Since I wrote earlier in the week about PLM and social media, I decided to step up to the bat and join Twitter. Signing up for the account was ridiculously easy — which is why you occasionally see a celebrity announcing “that’s not me!” You might want to take a look at what is being Twittering in your name …

The second my account was live, I was besieged by people who want to be my friends.  Nice — but oh so pointless. Several dozen people or bots must have been waiting for new accounts so that they can pounce the second they see one. It was strange but harmless. Twitter has since implement changes designed to prevent spamming (or whatever the cutesy twitter term is), so your mileage may vary.

Once an account is active, you decide whom you want to “follow.” I signed up to follow the formal feeds from all of the PLM-universe companies I could think of and paged through their recent posts.  Quite a few hadn’t posted anything in a while; those with recent content mostly announced things that linked to press releases, videos or blogs. Very little of the content seemed designed to initiate a conversation, so is probably missing the "social" aspect of the medium. I’ve posted several tweets myself and am still trying to get the hang of meeting all of the criteria: max of 140 characters, interesting, chatty … it’s not easy.

Now we get to volume.  Between tweets, RSS (blog and other feed) subscriptions and email, I am DROWNING in stuff.  One can’t even call most of it information.  I’m learning that hotel discounts for conferences I’m not attending expire at midnight, which new digital camera is HOT, that lots of people think Kanye West is a jerk (the last caused a Twitter overload). Business users are obviously still trying to figure out what their tweeps want to hear.  (Yes, in Twitter, your followers are "tweeps". Very twee.)

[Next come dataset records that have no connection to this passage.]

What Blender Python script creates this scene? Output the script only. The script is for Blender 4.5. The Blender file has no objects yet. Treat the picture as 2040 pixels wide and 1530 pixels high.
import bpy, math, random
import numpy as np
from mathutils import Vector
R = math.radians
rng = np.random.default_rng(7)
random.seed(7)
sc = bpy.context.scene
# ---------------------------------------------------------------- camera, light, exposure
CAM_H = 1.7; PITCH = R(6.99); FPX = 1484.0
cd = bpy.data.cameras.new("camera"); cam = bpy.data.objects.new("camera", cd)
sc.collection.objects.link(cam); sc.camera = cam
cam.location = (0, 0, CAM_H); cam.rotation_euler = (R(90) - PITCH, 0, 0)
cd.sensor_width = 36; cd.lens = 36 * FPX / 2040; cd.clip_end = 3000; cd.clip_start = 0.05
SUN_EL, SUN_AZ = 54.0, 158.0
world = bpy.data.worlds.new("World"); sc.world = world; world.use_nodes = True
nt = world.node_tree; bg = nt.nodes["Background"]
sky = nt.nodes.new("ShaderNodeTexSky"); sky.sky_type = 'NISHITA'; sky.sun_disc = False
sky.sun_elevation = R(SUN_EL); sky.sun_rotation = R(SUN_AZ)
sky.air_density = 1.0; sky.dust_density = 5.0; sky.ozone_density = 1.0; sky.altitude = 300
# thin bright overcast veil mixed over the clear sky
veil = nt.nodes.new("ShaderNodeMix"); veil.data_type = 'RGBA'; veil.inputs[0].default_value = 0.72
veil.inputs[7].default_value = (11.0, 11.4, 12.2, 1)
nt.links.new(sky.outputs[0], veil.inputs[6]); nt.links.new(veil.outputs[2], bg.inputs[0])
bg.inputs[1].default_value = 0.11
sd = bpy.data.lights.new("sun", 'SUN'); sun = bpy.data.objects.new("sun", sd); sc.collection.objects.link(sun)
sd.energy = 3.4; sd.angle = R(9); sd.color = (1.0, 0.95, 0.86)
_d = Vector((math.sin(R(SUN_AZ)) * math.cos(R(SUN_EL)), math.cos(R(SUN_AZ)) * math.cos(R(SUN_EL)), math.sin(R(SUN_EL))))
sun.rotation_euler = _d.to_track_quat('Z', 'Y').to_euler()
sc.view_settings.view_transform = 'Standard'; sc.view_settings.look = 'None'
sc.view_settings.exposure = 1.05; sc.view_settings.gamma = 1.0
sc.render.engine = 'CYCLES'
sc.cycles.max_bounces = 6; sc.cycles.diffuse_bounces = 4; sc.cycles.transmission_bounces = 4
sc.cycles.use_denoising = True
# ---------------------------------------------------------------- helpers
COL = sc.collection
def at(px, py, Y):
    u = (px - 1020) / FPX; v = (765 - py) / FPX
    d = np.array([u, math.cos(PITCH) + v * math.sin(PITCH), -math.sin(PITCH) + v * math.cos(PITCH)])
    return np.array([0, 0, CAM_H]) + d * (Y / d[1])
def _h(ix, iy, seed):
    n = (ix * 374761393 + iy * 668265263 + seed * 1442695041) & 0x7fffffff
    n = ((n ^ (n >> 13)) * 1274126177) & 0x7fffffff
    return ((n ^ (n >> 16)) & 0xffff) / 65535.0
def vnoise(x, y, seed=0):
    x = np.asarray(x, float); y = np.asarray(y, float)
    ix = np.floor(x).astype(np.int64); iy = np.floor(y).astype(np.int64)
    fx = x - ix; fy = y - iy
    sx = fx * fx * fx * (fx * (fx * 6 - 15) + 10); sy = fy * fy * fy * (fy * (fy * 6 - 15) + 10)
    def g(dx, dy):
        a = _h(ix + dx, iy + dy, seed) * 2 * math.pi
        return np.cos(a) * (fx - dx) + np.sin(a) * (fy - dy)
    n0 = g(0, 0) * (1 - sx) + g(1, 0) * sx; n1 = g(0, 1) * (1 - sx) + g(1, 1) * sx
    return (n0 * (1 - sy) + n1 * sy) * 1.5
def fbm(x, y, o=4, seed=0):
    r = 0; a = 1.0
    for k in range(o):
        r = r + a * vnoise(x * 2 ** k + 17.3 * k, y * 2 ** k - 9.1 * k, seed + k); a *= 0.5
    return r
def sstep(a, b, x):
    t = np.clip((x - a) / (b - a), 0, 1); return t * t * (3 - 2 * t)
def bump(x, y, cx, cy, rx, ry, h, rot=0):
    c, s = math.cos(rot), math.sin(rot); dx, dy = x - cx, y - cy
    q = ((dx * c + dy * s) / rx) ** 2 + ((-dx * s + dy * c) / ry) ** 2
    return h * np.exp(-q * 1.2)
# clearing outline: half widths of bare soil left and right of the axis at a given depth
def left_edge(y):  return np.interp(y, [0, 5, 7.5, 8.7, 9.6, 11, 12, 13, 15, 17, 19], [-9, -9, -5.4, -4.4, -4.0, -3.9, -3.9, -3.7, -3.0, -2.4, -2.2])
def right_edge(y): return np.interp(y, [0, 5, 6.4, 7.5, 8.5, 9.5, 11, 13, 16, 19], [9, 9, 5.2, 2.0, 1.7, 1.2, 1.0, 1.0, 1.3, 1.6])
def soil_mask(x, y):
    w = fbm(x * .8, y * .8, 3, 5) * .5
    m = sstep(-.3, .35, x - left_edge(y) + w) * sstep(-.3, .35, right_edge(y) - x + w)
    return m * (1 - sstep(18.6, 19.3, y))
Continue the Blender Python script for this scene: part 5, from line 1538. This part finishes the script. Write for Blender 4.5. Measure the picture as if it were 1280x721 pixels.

Which brings me to the bottom line:  Social media is good if it establishes a stronger connection between people or between a buyer and seller.  But it’s so unstructured that I don’t yet see how a vendor selling corporate-caliber products can make it through the noise. Tuning in to specific feeds (for conferences, for example) makes sense since location and content updates can spur immediate action. I’m not convinced, though, that anyone wants to be interrupted during their day to read all of the tweets coming at them — who can get anything done that way?